• TASK OBJECTIVE: Wherever the string "picture" appears in the listing, copy that line.

----- DATA FOR THIS EXERCISE -----

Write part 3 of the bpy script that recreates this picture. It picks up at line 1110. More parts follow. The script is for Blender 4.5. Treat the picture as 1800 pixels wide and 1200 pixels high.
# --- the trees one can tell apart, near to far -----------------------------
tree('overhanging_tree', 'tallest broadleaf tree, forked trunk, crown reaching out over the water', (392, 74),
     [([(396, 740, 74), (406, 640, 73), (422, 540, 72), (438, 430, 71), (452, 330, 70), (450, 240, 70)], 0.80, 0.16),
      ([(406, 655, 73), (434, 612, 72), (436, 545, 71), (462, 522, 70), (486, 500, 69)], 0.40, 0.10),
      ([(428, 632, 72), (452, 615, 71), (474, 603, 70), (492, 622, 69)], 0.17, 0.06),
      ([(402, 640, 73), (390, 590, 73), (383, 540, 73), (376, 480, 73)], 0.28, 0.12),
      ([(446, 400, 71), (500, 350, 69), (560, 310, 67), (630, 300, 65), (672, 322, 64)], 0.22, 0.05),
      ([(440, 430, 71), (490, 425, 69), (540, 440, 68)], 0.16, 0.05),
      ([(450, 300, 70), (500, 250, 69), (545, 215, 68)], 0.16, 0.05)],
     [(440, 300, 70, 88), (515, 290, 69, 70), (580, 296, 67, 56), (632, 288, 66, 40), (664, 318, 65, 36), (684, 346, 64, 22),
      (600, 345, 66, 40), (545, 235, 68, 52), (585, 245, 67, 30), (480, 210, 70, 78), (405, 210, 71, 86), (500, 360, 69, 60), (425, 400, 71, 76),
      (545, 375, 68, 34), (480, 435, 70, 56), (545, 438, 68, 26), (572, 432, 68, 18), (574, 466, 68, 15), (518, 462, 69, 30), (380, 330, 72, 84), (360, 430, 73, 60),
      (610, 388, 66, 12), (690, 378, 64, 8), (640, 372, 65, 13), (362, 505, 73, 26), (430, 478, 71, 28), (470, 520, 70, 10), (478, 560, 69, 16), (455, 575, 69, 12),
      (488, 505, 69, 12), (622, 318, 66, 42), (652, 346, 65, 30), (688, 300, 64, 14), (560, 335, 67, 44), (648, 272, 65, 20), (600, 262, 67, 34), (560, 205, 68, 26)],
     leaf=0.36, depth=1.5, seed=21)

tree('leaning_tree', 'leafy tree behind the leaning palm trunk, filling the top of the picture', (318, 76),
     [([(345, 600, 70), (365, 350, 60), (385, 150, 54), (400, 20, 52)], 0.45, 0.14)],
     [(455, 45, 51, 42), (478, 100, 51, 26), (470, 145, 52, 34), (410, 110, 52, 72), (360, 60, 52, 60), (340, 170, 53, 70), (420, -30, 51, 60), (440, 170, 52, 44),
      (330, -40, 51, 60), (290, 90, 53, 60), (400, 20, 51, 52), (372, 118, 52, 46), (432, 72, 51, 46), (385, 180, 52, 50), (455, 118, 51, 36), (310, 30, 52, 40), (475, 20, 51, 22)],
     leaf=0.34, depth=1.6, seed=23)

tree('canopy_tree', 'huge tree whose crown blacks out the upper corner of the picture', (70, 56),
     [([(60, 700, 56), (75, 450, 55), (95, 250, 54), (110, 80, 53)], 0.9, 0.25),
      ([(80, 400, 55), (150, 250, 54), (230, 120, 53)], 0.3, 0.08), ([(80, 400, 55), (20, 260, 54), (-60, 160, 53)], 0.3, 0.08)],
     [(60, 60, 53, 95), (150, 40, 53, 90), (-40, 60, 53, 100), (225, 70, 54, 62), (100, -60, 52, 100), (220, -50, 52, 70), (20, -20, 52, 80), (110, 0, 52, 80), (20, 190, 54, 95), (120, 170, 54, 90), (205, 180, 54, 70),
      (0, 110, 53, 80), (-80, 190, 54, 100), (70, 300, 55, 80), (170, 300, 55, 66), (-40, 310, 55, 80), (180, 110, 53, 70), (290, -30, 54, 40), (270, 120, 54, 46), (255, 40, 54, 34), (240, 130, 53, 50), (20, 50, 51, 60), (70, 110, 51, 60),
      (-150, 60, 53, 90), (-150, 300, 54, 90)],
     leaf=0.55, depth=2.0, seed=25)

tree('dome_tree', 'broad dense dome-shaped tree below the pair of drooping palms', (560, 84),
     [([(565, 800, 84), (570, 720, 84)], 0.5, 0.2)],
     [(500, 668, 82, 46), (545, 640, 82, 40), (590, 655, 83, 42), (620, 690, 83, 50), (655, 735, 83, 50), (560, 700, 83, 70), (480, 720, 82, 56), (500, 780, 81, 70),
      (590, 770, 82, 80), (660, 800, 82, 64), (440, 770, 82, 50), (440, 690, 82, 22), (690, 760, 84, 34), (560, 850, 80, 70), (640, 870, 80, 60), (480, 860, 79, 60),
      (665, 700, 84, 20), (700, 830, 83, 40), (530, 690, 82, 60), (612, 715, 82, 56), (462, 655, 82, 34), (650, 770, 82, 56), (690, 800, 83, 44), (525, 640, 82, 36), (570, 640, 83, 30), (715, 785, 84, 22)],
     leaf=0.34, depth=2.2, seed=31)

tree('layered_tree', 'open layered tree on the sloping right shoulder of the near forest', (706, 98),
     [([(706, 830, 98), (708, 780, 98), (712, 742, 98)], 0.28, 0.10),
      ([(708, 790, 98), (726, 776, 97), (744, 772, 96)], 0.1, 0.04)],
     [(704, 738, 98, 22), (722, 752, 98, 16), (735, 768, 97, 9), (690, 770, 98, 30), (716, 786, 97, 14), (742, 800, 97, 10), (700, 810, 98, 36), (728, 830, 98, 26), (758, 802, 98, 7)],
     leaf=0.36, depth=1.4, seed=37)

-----
----- DATA FOR THIS EXERCISE -----

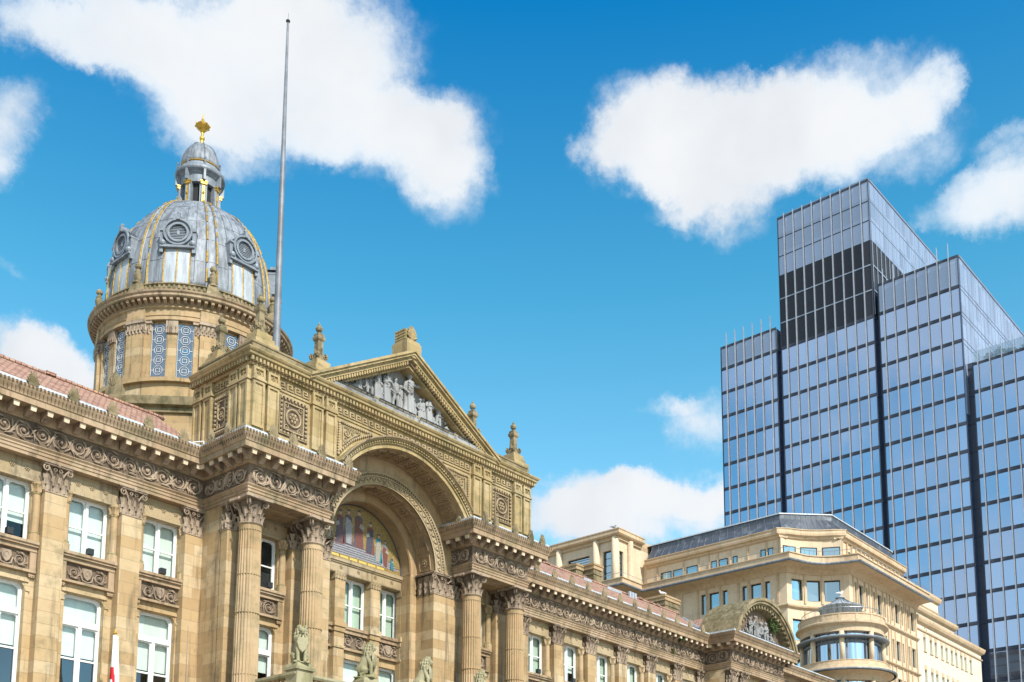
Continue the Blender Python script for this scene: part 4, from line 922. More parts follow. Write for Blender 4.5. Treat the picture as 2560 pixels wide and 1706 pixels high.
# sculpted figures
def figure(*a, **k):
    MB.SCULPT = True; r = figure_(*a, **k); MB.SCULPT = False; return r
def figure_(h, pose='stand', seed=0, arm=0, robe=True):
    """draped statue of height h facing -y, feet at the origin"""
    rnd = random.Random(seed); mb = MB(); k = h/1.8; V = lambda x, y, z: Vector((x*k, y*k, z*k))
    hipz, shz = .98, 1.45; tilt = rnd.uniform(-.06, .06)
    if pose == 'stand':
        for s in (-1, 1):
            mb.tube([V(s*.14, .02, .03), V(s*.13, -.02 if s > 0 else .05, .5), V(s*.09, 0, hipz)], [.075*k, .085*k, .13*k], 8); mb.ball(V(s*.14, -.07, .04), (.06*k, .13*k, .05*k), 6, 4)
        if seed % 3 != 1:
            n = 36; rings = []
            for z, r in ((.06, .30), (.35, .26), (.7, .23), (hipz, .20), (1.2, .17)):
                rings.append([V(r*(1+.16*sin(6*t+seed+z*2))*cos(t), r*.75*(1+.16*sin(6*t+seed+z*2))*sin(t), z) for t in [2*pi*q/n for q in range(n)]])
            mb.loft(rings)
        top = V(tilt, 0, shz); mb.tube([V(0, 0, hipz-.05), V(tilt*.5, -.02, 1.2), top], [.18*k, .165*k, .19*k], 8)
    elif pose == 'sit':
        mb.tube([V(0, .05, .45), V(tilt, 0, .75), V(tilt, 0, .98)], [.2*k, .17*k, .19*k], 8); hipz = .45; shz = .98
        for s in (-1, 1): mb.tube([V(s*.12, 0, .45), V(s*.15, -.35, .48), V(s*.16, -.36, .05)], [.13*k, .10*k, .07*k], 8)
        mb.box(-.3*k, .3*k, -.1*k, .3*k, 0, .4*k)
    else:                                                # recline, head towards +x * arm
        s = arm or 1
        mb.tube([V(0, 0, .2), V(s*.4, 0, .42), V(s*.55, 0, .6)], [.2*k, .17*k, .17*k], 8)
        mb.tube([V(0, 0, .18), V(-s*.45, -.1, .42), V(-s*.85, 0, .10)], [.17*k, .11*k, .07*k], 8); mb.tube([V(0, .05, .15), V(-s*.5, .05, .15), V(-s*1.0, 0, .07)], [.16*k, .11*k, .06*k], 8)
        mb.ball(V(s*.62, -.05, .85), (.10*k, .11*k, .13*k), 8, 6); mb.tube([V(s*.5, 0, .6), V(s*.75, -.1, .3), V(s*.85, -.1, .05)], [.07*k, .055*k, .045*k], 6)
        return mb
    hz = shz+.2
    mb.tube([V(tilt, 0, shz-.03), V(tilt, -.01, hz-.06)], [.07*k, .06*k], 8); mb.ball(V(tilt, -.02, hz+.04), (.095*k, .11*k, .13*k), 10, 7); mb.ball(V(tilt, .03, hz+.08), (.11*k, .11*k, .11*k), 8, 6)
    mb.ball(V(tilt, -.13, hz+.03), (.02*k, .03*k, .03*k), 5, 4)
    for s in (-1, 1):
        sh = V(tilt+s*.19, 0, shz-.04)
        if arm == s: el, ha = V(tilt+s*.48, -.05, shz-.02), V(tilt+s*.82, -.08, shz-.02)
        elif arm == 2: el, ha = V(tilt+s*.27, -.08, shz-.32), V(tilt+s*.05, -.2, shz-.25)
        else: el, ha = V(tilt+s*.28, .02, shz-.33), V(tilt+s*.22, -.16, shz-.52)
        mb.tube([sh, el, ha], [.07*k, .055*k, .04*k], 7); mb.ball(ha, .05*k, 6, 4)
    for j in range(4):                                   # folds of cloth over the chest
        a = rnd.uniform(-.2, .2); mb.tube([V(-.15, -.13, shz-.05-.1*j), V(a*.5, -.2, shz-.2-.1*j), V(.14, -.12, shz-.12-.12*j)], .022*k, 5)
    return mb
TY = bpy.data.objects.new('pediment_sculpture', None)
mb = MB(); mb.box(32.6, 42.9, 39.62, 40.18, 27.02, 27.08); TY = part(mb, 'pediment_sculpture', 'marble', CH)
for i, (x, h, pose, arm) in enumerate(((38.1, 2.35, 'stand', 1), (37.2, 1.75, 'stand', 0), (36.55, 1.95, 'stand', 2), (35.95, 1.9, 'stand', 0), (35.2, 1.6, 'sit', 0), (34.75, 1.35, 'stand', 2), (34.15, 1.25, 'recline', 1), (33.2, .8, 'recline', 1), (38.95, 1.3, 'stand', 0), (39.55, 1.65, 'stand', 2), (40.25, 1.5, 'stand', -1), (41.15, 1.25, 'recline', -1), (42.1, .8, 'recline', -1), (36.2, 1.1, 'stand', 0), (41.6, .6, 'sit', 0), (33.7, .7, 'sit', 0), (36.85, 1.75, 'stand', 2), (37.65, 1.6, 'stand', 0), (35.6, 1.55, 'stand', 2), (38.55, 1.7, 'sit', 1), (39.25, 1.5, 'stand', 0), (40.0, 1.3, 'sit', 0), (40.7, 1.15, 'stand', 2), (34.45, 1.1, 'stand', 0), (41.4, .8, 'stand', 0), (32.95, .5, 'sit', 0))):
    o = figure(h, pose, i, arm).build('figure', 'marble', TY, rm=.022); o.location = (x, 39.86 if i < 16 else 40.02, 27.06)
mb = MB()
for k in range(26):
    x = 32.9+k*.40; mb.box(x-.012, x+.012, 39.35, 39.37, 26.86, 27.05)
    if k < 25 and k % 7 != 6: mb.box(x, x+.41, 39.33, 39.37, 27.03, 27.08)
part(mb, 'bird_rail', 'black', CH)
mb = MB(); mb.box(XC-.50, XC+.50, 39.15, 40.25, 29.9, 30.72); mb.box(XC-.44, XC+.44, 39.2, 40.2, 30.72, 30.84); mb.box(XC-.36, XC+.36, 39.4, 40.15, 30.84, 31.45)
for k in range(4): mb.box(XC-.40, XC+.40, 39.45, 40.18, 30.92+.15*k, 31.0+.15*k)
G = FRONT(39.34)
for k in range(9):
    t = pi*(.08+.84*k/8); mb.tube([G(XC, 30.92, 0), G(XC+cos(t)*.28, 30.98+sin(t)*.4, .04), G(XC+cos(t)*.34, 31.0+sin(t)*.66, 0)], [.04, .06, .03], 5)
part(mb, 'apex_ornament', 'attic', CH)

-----

• CORRECT RESPONSE:
Write part 3 of the bpy script that recreates this picture. It picks up at line 1110. More parts follow. The script is for Blender 4.5. Treat the picture as 1800 pixels wide and 1200 pixels high.
tree('leaning_tree', 'leafy tree behind the leaning palm trunk, filling the top of the picture', (318, 76),
tree('canopy_tree', 'huge tree whose crown blacks out the upper corner of the picture', (70, 56),
Continue the Blender Python script for this scene: part 4, from line 922. More parts follow. Write for Blender 4.5. Treat the picture as 2560 pixels wide and 1706 pixels high.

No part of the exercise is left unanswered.